The best approach to driving traction in the early stages (e.g. to get the first 500 customers) is to explore all possible channels – digital and traditional – to acquire and retain customers. Some of the most effective early-stage growth channels for Zomato were strong SEO presence with long-tail SEM, content marketing, community engagement (on product, social media and offline) and BTL, added Pramod.
Additionally, early-stage startups with limited marketing budgets should get creative in getting their product/service in front of their target audience vs resorting to paid channels from the get-go. Pramod emphasizes on leveraging strategic barter partnerships to amplify reach across and acquire new users. You should only look at scaling paid media after exhausting all possible organic ways of reaching out to your customers.

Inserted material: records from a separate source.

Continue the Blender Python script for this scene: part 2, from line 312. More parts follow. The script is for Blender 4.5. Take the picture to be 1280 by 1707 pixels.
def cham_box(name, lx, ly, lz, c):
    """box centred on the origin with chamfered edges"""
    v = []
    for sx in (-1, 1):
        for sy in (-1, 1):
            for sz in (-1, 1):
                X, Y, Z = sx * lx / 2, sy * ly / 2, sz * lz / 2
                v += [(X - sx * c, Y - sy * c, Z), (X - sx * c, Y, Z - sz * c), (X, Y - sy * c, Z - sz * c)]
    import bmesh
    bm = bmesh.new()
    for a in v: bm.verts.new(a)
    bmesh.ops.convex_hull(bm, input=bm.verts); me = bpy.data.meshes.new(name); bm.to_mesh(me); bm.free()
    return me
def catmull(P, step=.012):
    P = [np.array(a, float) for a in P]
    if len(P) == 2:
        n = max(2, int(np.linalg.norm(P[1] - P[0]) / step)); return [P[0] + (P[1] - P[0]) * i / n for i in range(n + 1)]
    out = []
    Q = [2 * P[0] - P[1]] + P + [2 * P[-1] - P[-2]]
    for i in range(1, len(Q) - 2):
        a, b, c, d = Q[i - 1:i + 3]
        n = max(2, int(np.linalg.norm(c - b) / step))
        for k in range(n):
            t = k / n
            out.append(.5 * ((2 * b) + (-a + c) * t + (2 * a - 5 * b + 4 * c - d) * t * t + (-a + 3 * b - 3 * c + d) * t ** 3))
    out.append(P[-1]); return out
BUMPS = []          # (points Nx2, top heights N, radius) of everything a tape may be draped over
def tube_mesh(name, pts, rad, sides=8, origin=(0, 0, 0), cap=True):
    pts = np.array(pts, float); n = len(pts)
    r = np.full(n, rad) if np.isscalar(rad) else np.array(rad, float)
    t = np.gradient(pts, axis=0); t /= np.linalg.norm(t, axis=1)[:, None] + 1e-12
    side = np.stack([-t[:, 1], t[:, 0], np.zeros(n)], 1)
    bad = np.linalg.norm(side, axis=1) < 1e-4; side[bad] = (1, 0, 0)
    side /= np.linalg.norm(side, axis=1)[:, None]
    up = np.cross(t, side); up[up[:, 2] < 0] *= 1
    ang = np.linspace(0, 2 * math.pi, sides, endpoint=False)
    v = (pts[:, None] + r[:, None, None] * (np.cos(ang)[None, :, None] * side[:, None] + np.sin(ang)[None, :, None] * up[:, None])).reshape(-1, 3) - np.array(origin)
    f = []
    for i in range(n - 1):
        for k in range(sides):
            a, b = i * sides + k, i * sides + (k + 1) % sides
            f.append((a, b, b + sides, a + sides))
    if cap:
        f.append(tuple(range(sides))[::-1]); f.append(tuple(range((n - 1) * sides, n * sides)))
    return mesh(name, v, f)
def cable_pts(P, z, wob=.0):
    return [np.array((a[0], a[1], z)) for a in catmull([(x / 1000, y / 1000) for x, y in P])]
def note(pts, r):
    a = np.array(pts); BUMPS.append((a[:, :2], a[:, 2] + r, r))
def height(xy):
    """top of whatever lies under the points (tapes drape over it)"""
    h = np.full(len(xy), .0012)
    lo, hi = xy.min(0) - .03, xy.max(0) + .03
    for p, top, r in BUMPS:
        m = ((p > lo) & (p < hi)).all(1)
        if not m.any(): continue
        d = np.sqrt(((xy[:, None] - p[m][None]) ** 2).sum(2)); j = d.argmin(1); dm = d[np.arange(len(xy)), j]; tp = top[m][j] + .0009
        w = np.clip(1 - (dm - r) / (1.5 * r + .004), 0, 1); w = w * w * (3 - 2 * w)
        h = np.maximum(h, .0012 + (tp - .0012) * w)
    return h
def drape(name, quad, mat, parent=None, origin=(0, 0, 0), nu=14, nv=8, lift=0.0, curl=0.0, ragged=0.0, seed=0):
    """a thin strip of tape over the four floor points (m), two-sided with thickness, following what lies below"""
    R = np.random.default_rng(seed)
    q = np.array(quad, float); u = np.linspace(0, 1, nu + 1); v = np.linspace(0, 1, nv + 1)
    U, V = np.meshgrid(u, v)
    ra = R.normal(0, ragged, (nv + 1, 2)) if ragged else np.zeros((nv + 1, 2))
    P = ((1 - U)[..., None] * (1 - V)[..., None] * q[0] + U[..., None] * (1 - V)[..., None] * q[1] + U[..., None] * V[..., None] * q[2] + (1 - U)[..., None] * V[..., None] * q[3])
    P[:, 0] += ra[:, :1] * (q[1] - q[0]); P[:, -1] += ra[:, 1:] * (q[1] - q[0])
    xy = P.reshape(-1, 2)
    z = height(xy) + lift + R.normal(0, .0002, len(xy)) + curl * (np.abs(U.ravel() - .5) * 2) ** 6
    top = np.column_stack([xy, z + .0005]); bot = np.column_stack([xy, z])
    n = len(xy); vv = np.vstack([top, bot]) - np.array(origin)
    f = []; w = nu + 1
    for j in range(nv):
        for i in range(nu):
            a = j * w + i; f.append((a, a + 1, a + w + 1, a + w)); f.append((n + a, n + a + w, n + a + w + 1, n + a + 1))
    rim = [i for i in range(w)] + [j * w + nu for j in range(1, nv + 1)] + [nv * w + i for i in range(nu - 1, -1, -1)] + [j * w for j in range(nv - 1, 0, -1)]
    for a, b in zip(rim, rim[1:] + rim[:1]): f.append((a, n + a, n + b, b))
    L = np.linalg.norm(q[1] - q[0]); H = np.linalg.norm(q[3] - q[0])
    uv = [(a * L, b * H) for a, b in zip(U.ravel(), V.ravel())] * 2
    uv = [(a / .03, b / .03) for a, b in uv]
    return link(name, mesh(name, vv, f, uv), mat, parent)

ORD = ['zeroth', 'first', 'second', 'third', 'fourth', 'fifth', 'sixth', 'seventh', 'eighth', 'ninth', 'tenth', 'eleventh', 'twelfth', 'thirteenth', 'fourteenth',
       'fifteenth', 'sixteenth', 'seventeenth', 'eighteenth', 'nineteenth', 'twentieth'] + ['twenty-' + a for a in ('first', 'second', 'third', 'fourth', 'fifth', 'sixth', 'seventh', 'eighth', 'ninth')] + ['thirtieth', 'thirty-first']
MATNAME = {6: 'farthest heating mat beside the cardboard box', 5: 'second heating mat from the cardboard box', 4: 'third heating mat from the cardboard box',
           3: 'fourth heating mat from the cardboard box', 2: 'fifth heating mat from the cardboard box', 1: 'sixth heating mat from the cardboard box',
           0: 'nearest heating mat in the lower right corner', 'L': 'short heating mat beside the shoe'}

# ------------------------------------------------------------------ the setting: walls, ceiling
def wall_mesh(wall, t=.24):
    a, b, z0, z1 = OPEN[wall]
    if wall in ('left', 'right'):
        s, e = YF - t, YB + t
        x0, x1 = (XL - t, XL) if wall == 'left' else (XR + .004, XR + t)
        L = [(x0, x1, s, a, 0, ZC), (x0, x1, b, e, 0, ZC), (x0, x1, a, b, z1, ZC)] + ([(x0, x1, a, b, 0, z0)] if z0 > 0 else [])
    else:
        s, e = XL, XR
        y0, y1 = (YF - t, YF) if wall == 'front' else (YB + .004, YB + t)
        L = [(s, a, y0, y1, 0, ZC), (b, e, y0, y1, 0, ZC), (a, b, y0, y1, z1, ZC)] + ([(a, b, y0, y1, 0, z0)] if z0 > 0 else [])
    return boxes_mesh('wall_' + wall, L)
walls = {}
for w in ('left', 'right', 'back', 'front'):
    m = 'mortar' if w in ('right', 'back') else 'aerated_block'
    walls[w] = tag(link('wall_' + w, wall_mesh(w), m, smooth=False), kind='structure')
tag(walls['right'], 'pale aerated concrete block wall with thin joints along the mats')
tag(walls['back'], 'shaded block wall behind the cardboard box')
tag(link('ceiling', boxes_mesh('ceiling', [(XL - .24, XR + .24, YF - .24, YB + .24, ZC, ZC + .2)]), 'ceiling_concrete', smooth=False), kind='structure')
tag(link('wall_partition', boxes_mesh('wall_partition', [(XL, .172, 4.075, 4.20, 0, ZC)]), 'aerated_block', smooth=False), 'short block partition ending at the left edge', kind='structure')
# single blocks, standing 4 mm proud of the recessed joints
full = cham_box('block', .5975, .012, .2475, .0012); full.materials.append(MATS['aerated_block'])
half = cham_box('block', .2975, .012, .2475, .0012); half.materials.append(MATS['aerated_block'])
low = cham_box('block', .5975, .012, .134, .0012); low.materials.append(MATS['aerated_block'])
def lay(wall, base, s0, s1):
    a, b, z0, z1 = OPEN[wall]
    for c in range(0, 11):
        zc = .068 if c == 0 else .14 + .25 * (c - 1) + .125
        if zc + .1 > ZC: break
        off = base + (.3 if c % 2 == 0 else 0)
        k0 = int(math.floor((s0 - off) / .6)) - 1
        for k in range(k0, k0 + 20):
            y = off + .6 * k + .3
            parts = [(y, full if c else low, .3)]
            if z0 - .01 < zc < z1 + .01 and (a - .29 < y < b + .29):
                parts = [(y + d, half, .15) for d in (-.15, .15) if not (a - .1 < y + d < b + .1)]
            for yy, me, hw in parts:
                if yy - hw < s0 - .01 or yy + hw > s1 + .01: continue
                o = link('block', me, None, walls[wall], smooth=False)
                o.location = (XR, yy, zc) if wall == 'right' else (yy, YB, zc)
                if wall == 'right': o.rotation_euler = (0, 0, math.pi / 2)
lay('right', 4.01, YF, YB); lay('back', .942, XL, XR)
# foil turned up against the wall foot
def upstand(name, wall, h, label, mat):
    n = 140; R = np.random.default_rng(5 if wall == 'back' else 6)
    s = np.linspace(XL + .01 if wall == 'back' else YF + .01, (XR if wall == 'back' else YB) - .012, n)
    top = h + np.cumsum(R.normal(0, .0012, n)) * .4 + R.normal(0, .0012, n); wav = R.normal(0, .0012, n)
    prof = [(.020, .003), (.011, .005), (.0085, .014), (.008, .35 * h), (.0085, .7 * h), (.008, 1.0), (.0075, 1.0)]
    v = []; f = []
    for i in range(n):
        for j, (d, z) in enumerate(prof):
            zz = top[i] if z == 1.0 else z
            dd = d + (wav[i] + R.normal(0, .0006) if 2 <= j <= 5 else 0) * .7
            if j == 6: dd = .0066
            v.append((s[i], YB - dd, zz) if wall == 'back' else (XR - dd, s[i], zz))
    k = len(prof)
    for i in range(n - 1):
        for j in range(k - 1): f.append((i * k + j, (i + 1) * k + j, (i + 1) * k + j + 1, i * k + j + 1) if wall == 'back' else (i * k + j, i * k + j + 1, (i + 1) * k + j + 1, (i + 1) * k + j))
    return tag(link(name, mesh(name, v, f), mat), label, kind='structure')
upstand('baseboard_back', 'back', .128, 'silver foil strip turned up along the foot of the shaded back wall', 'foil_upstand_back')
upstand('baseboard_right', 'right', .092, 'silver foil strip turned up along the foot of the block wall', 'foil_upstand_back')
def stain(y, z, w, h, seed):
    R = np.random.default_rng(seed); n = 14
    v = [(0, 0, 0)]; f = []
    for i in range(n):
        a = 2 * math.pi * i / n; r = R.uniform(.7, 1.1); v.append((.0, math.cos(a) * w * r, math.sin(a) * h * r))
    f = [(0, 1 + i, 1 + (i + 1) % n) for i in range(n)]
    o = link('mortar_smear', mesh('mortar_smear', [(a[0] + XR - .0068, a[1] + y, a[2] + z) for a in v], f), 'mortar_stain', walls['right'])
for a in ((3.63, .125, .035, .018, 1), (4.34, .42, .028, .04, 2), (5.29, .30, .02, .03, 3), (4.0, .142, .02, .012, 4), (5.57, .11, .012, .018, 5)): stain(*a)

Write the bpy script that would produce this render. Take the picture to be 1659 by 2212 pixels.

Pramod also shared some approaches to driving growth that doesn’t just aim to alleviate risk but also helps you survive and prepare for the crisis the world is currently facing. At a time of crisis, addressing your consumer concerns and needs and building trust are very important, said Pramod. It’s very critical to adapt the product as the consumer behavior is shifting and over-communicate the steps you are taking to address all concerns. A segmented approach to re-engaging with users will be critical in these times.

Pramod also encouraged startups to develop a creative content-marketing approach that is non-promotional, compelling, engaging, and delightful for customers. Pramod advises the early-stage startups to take on a little at a time and make small iterations at various stages of marketing development to work on their marketing playbook . You get the right results only when you learn to balance and effectively manage each element the right way.

About the speaker: Pramod Rao is the former Vice President, Marketing at Zomato. Pramod led marketing and was one of the core leadership team members at Zomato from 2010 to 2019. He also helped set-up and scale operations across different markets over the years and was involved in several 0 to 1x/1 to 10x/10 to 100x projects at Zomato. Prior to Zomato, he was at Bain & Co for three years. He is currently working on building something new.